_Set problem:_ Your task is to filter the data below down to the lines holding "that".

_Source data:_

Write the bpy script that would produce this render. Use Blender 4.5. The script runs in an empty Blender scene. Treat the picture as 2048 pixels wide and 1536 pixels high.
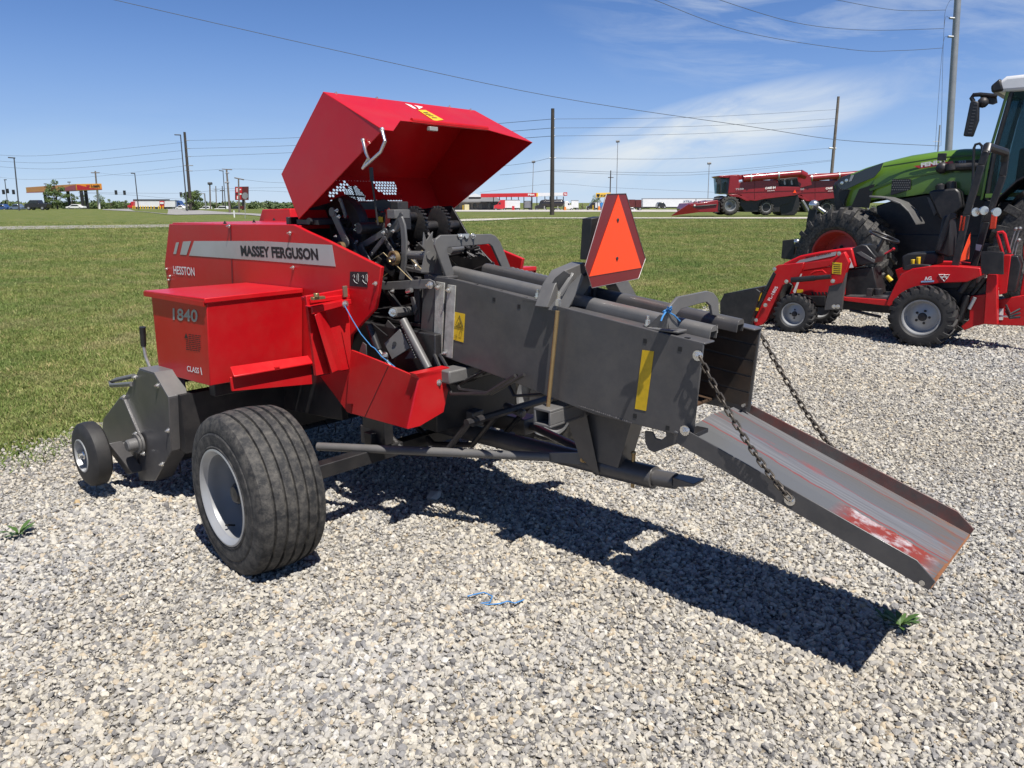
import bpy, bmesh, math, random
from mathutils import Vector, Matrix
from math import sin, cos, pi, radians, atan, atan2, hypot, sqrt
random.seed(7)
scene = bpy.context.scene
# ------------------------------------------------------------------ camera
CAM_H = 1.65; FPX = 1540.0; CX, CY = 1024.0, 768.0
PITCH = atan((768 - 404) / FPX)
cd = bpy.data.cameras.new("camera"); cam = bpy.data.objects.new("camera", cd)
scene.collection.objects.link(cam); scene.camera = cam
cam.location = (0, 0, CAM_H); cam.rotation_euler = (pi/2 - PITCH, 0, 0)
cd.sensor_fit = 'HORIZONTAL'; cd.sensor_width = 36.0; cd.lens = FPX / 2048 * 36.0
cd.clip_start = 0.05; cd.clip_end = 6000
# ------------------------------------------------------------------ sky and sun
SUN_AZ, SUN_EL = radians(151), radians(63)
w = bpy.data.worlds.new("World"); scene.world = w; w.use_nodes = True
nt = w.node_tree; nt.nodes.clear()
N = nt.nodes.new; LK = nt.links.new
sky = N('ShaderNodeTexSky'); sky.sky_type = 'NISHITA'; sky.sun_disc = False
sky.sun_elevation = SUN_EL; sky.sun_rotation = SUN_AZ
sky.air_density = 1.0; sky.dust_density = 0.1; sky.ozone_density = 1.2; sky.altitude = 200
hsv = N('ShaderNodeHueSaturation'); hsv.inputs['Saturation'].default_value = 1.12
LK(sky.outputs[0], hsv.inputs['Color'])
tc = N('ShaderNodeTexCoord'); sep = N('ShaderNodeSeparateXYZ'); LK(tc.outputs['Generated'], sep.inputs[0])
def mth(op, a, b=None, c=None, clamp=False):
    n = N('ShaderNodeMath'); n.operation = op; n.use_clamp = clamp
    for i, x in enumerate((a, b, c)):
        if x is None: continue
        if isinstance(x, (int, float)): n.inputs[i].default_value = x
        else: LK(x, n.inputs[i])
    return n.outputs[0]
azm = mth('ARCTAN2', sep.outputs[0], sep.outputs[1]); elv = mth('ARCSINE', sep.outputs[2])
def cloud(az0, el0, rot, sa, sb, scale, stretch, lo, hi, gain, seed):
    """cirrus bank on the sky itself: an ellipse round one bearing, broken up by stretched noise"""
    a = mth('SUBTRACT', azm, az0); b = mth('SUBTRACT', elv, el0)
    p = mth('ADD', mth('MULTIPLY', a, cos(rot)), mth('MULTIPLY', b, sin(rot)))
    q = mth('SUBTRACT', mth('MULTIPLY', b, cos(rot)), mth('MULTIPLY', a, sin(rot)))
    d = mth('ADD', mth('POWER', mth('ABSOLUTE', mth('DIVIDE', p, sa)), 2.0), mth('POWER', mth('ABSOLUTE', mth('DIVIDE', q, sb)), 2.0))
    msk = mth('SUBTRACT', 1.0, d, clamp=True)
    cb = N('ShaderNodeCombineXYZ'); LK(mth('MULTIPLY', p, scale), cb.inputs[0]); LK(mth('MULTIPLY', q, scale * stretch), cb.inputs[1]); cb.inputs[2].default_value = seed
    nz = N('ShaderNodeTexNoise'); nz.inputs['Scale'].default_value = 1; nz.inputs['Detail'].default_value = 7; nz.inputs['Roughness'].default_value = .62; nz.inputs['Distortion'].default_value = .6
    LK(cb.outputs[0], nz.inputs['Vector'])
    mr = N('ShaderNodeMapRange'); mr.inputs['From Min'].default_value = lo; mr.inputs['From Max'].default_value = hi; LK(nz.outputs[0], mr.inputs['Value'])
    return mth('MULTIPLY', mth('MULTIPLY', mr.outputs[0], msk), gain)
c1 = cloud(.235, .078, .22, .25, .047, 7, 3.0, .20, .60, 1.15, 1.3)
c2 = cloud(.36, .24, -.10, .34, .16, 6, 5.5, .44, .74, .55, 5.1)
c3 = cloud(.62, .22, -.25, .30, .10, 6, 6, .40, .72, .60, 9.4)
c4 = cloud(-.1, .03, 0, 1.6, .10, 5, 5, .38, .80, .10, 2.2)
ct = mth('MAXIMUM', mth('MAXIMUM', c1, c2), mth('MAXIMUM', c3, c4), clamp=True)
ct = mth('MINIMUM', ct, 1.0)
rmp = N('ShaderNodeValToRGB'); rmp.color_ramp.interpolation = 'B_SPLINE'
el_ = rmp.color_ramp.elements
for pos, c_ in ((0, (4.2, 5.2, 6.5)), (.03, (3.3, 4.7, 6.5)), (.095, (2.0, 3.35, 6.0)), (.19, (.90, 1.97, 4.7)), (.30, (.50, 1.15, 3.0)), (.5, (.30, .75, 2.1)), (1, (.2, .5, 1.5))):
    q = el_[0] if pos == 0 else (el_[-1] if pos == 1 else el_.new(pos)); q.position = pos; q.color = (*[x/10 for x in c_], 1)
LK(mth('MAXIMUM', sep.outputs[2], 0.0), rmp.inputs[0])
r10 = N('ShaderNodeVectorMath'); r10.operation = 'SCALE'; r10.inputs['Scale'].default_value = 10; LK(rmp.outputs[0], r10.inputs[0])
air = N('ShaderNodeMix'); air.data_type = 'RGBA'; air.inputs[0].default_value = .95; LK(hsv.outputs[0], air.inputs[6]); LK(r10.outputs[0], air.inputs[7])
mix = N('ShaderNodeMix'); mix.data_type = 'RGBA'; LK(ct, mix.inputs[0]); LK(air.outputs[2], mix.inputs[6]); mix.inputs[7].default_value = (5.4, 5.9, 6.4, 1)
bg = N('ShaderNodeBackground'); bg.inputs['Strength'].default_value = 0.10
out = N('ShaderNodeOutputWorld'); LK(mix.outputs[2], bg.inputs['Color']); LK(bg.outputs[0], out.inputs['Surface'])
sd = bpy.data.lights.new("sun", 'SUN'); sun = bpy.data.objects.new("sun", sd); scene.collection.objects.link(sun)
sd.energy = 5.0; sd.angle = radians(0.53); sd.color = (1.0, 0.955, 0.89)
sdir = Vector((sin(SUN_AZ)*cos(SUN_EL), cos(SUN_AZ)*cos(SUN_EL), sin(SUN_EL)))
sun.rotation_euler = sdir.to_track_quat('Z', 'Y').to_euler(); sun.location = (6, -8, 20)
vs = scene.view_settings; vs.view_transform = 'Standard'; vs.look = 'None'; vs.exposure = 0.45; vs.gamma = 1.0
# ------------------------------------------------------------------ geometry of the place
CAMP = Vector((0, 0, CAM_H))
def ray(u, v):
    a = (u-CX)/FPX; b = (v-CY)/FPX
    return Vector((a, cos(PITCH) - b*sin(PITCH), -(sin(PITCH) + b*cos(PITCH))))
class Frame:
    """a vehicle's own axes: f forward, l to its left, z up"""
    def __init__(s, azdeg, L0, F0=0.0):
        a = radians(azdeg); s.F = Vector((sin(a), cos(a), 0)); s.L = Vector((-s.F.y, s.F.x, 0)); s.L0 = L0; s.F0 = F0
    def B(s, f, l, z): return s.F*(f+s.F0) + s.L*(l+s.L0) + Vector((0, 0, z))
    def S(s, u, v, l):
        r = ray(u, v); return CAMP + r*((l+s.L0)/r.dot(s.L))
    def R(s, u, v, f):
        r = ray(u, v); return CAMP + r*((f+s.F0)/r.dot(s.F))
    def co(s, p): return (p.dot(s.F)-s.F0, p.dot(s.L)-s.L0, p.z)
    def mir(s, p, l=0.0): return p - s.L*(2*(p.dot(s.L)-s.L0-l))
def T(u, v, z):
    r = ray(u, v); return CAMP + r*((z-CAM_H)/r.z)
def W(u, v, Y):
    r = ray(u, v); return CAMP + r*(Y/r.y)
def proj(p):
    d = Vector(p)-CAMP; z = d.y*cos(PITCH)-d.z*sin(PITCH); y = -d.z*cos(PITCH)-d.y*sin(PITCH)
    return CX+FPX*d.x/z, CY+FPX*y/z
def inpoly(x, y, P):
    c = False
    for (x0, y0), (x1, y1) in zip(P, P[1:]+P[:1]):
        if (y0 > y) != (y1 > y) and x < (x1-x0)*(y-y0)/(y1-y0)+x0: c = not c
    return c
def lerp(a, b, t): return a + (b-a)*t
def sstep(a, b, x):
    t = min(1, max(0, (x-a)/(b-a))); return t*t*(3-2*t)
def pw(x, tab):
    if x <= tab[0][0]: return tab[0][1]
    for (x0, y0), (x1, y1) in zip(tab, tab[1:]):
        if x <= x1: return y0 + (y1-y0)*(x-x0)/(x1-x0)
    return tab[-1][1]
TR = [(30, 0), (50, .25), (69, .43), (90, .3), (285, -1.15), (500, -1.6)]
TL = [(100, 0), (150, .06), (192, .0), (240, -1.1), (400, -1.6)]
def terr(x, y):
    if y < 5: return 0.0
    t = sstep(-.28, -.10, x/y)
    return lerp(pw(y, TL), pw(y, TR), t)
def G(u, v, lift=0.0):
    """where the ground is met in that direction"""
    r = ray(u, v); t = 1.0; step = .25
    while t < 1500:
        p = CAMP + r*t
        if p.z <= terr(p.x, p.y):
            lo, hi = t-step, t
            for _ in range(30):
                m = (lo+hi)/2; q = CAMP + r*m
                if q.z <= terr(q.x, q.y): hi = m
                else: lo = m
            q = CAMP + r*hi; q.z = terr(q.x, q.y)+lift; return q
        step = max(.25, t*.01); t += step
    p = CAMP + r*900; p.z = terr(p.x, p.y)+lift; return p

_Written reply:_
Write the bpy script that would produce this render. Use Blender 4.5. The script runs in an empty Blender scene. Treat the picture as 2048 pixels wide and 1536 pixels high.
    """where the ground is met in that direction"""